Type out the data exactly as given. Skip any image.

** BEGIN AVAILABLE DATA **

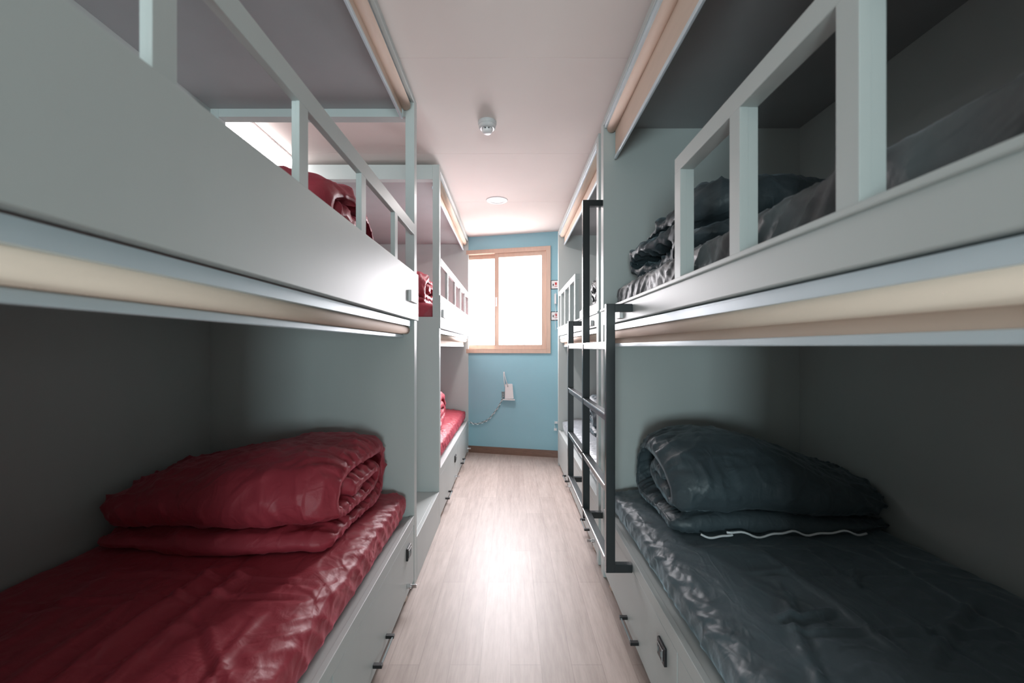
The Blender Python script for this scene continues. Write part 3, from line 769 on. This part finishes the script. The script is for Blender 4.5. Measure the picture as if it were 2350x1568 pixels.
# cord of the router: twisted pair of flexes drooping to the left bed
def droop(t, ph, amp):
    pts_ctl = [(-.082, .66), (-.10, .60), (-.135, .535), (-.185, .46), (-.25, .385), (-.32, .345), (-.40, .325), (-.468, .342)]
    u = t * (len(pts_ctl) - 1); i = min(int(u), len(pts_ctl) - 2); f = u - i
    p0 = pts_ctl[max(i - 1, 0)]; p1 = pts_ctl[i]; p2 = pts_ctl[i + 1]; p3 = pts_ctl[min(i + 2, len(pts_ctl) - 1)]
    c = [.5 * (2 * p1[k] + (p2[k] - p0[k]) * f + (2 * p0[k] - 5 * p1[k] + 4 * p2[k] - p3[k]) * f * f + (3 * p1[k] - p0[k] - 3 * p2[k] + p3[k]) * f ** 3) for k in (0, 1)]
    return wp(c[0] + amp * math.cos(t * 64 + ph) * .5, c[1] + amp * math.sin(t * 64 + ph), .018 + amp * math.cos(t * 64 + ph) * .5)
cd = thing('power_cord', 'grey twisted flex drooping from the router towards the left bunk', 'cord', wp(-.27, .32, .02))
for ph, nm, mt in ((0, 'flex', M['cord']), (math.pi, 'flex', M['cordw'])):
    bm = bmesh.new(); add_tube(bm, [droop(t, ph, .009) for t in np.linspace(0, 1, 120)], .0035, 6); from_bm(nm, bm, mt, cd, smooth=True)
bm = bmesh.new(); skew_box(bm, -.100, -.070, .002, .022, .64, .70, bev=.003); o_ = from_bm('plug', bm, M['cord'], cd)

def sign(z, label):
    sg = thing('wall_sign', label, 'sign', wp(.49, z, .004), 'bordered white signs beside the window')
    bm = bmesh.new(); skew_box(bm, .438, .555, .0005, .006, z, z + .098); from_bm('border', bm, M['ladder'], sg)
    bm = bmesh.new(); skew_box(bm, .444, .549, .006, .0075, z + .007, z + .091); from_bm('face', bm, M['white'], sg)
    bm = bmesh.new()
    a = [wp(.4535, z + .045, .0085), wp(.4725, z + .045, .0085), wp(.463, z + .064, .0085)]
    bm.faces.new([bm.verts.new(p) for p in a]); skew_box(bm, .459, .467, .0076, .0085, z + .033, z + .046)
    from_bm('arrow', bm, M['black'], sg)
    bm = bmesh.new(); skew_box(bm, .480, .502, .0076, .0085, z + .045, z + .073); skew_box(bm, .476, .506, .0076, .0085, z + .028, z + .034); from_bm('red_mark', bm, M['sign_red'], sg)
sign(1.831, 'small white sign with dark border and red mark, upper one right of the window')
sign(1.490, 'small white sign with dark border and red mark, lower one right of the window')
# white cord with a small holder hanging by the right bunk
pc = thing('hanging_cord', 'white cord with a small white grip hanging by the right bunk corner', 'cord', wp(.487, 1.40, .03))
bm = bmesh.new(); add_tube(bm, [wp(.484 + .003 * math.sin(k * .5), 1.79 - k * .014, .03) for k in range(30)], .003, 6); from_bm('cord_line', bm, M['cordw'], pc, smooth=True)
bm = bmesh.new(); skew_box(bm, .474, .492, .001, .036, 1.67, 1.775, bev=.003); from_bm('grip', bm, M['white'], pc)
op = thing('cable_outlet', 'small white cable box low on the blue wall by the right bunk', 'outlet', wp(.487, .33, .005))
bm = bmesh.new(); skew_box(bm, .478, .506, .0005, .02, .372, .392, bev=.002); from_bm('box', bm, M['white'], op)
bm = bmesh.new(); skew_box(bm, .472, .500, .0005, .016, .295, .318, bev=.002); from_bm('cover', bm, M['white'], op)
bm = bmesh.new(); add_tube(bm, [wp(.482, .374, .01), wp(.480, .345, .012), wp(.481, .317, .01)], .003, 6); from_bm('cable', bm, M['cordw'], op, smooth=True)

** END AVAILABLE DATA **

→ COMPLETE RESPONSE:
The Blender Python script for this scene continues. Write part 3, from line 769 on. This part finishes the script. The script is for Blender 4.5. Measure the picture as if it were 2350x1568 pixels.
# cord of the router: twisted pair of flexes drooping to the left bed
def droop(t, ph, amp):
    pts_ctl = [(-.082, .66), (-.10, .60), (-.135, .535), (-.185, .46), (-.25, .385), (-.32, .345), (-.40, .325), (-.468, .342)]
    u = t * (len(pts_ctl) - 1); i = min(int(u), len(pts_ctl) - 2); f = u - i
    p0 = pts_ctl[max(i - 1, 0)]; p1 = pts_ctl[i]; p2 = pts_ctl[i + 1]; p3 = pts_ctl[min(i + 2, len(pts_ctl) - 1)]
    c = [.5 * (2 * p1[k] + (p2[k] - p0[k]) * f + (2 * p0[k] - 5 * p1[k] + 4 * p2[k] - p3[k]) * f * f + (3 * p1[k] - p0[k] - 3 * p2[k] + p3[k]) * f ** 3) for k in (0, 1)]
    return wp(c[0] + amp * math.cos(t * 64 + ph) * .5, c[1] + amp * math.sin(t * 64 + ph), .018 + amp * math.cos(t * 64 + ph) * .5)
cd = thing('power_cord', 'grey twisted flex drooping from the router towards the left bunk', 'cord', wp(-.27, .32, .02))
for ph, nm, mt in ((0, 'flex', M['cord']), (math.pi, 'flex', M['cordw'])):
    bm = bmesh.new(); add_tube(bm, [droop(t, ph, .009) for t in np.linspace(0, 1, 120)], .0035, 6); from_bm(nm, bm, mt, cd, smooth=True)
bm = bmesh.new(); skew_box(bm, -.100, -.070, .002, .022, .64, .70, bev=.003); o_ = from_bm('plug', bm, M['cord'], cd)

def sign(z, label):
    sg = thing('wall_sign', label, 'sign', wp(.49, z, .004), 'bordered white signs beside the window')
    bm = bmesh.new(); skew_box(bm, .438, .555, .0005, .006, z, z + .098); from_bm('border', bm, M['ladder'], sg)
    bm = bmesh.new(); skew_box(bm, .444, .549, .006, .0075, z + .007, z + .091); from_bm('face', bm, M['white'], sg)
    bm = bmesh.new()
    a = [wp(.4535, z + .045, .0085), wp(.4725, z + .045, .0085), wp(.463, z + .064, .0085)]
    bm.faces.new([bm.verts.new(p) for p in a]); skew_box(bm, .459, .467, .0076, .0085, z + .033, z + .046)
    from_bm('arrow', bm, M['black'], sg)
    bm = bmesh.new(); skew_box(bm, .480, .502, .0076, .0085, z + .045, z + .073); skew_box(bm, .476, .506, .0076, .0085, z + .028, z + .034); from_bm('red_mark', bm, M['sign_red'], sg)
sign(1.831, 'small white sign with dark border and red mark, upper one right of the window')
sign(1.490, 'small white sign with dark border and red mark, lower one right of the window')
# white cord with a small holder hanging by the right bunk
pc = thing('hanging_cord', 'white cord with a small white grip hanging by the right bunk corner', 'cord', wp(.487, 1.40, .03))
bm = bmesh.new(); add_tube(bm, [wp(.484 + .003 * math.sin(k * .5), 1.79 - k * .014, .03) for k in range(30)], .003, 6); from_bm('cord_line', bm, M['cordw'], pc, smooth=True)
bm = bmesh.new(); skew_box(bm, .474, .492, .001, .036, 1.67, 1.775, bev=.003); from_bm('grip', bm, M['white'], pc)
op = thing('cable_outlet', 'small white cable box low on the blue wall by the right bunk', 'outlet', wp(.487, .33, .005))
bm = bmesh.new(); skew_box(bm, .478, .506, .0005, .02, .372, .392, bev=.002); from_bm('box', bm, M['white'], op)
bm = bmesh.new(); skew_box(bm, .472, .500, .0005, .016, .295, .318, bev=.002); from_bm('cover', bm, M['white'], op)
bm = bmesh.new(); add_tube(bm, [wp(.482, .374, .01), wp(.480, .345, .012), wp(.481, .317, .01)], .003, 6); from_bm('cable', bm, M['cordw'], op, smooth=True)